Brakes - Carbotech XP8 pads: It seems like a lifetime ago that I fitted these, but this was my first track outing on them. Easily the best braking setup I’ve had in any of my cars, so much more stopping power than the RS42s (should be a given really), but I’m reluctant to compare them against the RS14’s I had purely because I ran those with a cracked disc - so not a fair test. My stopping distances were so short, in the morning I actually had to get back on the gas a couple of times before turning in :laughing: Seriously good, they don’t seem to have worn excessively but they did give off lots of dust (which hosed straight off) and they do clatter around in the calipers a bit now they’ve had a few heat cycles in them. 8/10, only the noise stops 10/10.
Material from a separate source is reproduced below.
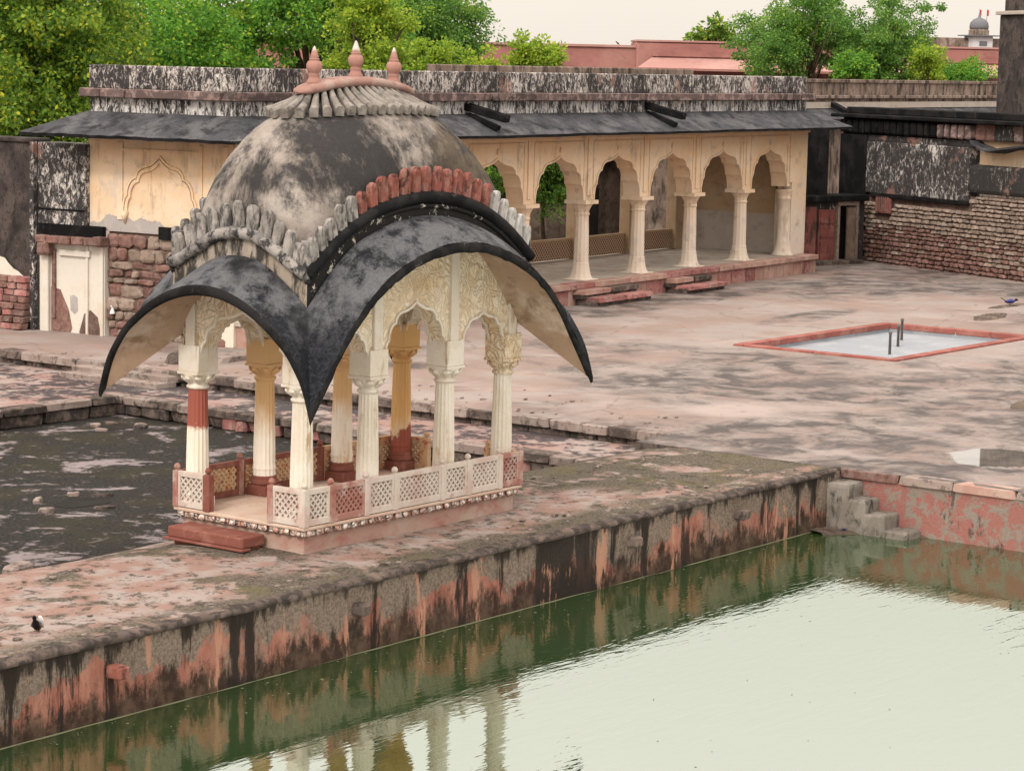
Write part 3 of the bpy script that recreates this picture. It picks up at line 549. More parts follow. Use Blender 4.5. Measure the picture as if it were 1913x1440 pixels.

Airbox/Induction Kit: The only negative from the day really, it was really really noisy. Not enough to trip sound meters, I think it’s just limited to the inside of the car but the supercharger shriek is borderline painful now, even with a helmet on. 3/10.

BUT…

From checking logs from the ECU, my car is making a bit more boost since my winter tinkerings… I’m not exactly sure why, but I can only think it’s the airbox being less restrictive. Car was peaking at 9.6PSI compared to the 8PSI it was making last year…(averaged across all trackdays, ambient temps have no appreciable impact) I only noticed this as my ECU was no longer correcting fuel via wideband (I found the wideband correction to be capped at 160kpa for some reason, so quick fix to up it to 180). This suggests to me that the filter is definitely a positive change as far as the performance of the engine is concerned… so perhaps the 3/10 is a little harsh!

The car suffered a couple of casualties:

  1. My internal gopro mount, it’s a bit broken. I thought it was just too slack when I initially reviewed my footage (mostly of the back of my helmet) but it seems like it’s taken a knock and needs replacing. No big deal, but does mean all of the video I’ve checked so far is trash :frowning:

  2. I lost both front centre caps, one was later returned to me - but the other one is long gone. Pretty stupid, every set of wheels I’ve had on every car I’ve ever tracked has had this problem, so normally jam the centre caps in with tape - totally forgot with these wheels.

So pretty successful day really, certainly a good base to build on this year. I also got to meet my cars doppleganger…

Pretty much the exact same spec as me in terms of chargecooler, gearbox upgrades, suspension/ARB etc… he’s just running a smaller pulley so making a bit more power. Didn’t get to share the track with him, but it certainly looked to be flying when I saw it from the sidelines.

Anglesey next (May BH Weekend), will get the gauge fixed and other than that - just a spanner check and hopefully some road miles to enjoy the car a bit between now and then.

Great to see all the winter work has been worth it!

How did the induction stack up against noise meters?

Hard to say at Blyton, they don’t do static tests - so you only find out how loud you are if you trip the drivebys… which I didn’t, but plenty did that day!